Tuesday, September 25, 2007

City Managers in Top 5% of Canadian Incomes

$89,000.00 marks the bottom end of the Top 5% of income earners in Canada.

This story generated many pointed comments as most managers would fall inside this income strata. Most pronounced was how the weakest link in interpersonal skills could end up as the General Manager for Human Resources with a $164,838.00 salary.

The distrust of certain, not all, managers is still quite evident. When the strike ends the one statement a manager should not say is:
This strike has been hard on all of us.
Any one who complains after making over $77.00/hour for the past 10 weeks will lose any and all respect of returning staff.

$300,000.00 marks the bottom end of the Top 1% of income earned in Canada.

City Manager Judy Rogers falls within this category. I don't begrudge her the amount. I would not want a job that regularly consumes 15 hours a day of navigating the inflated egos of politicians and the unrelenting demands of taxpayers and employees. CUPE has consistently complained about Ms Roger's pay but it is fair when comparing equal pay for equal work in other cities across Canada.

Check out CBC.ca's High Income Canadians

Stats Canada High-income Canadians

5 comments:

Anonymous said...

You're right, Picket Boy. Ms. Rogers has a tough job. Signing on to it requires an awareness, at the outset, that labour disruptions are possible and that she will be publicly praised or criticized for her performance. Accountability is one reason why she earns so much. Her job requires big decisions, ones that will inevitably leave some disheartened, others frustrated and still others angry.

Those who are hurting as a result of the City negotiating team's failure to bargain in good faith prior to and during the first 8 weeks of the strike have every right to be angry and express their feelings so long as they do so within the bounds of the law.

Actions such as the debris strewn on sports fields are reprehensible and the police should investigate. To whomever committed this unlawful act, what you did is more than an unacceptable protest. I hope they find you because you deserve to be punished for it. It is no way to express your anger, however beset you are by the strike.
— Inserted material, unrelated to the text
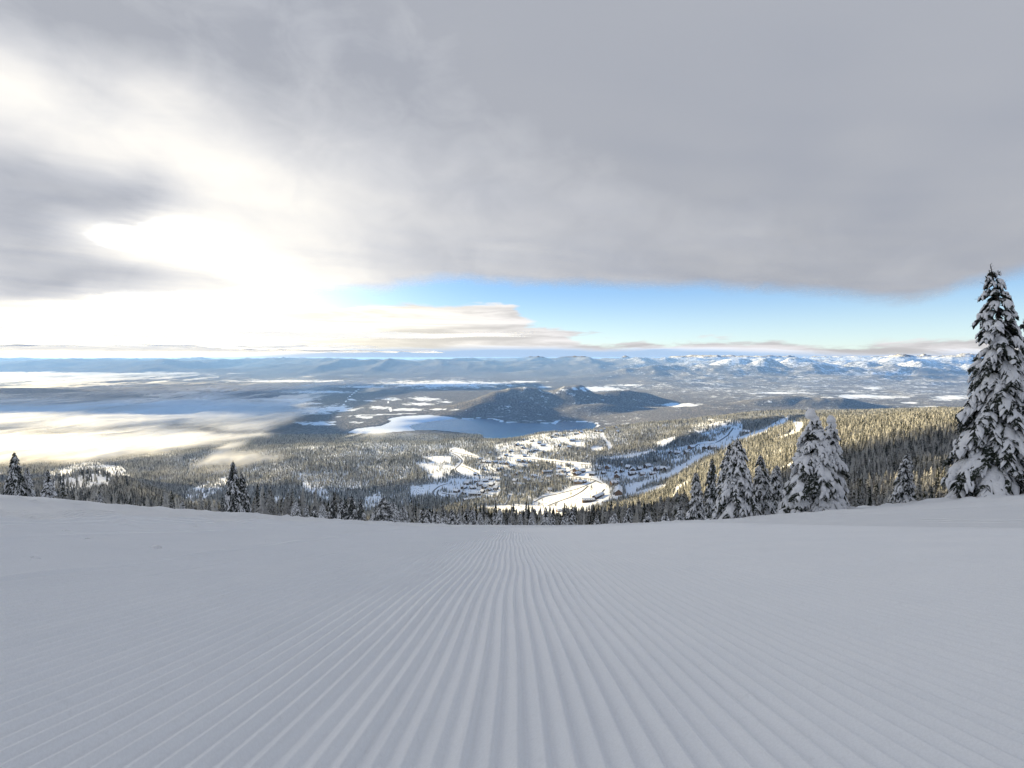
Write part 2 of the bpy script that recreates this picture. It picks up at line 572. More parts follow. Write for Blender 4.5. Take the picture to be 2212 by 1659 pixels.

Regarding what managers shouldn't say once the strike is over, two had stopped by the site I picket at a couple of weeks ago and whined about how hard it will be for them to book holidays because all of the managers will be wanting them right away. Please forgive those of us who hold no sympathy for their plight.

Anonymous said...

It's true that you strikers have had a tough time of it. But middle managers haven't exactly had it easy either. Tons of overtime, no control over their situation either - the decisions about the strike are made above their heads. It's all very well earning lots of extra cash, but it comes at a cost too.

All I'm trying to point out is that the interests of everyone are best served by trying to see the other's point of view. I guess if that had been going on in the first place, there wouldn't have a been a strike at all.

spartikus said...

Rogers earns the "market rate", true, but that rate has been so skewed in recent years to favour upper-level managerial positions, and I acknowledge this is more pronounced in the private sector, as to become a somewhat serious macroeconomic problem.

I'll say it again: Rogers accounts for 1% of the City of Vancouver payroll. The remaining managers account for another 29%.

Individuals in positions of great responsibility should be compensated accordingly, absolutely. But it's my personal view that City Managers across Canada such as Rogers would be more than adequately compensated at half their current salary.

spartikus said...

It's all very well earning lots of extra cash, but it comes at a cost too.

I'm weeping. As some commentators here have suggested to unionized workers: If they don't like it they can always find another job.

I have a spouse in the union, a child in daycare, a mortgage and an employer who has over the summer rarely bothered to show up to bargaining sessions.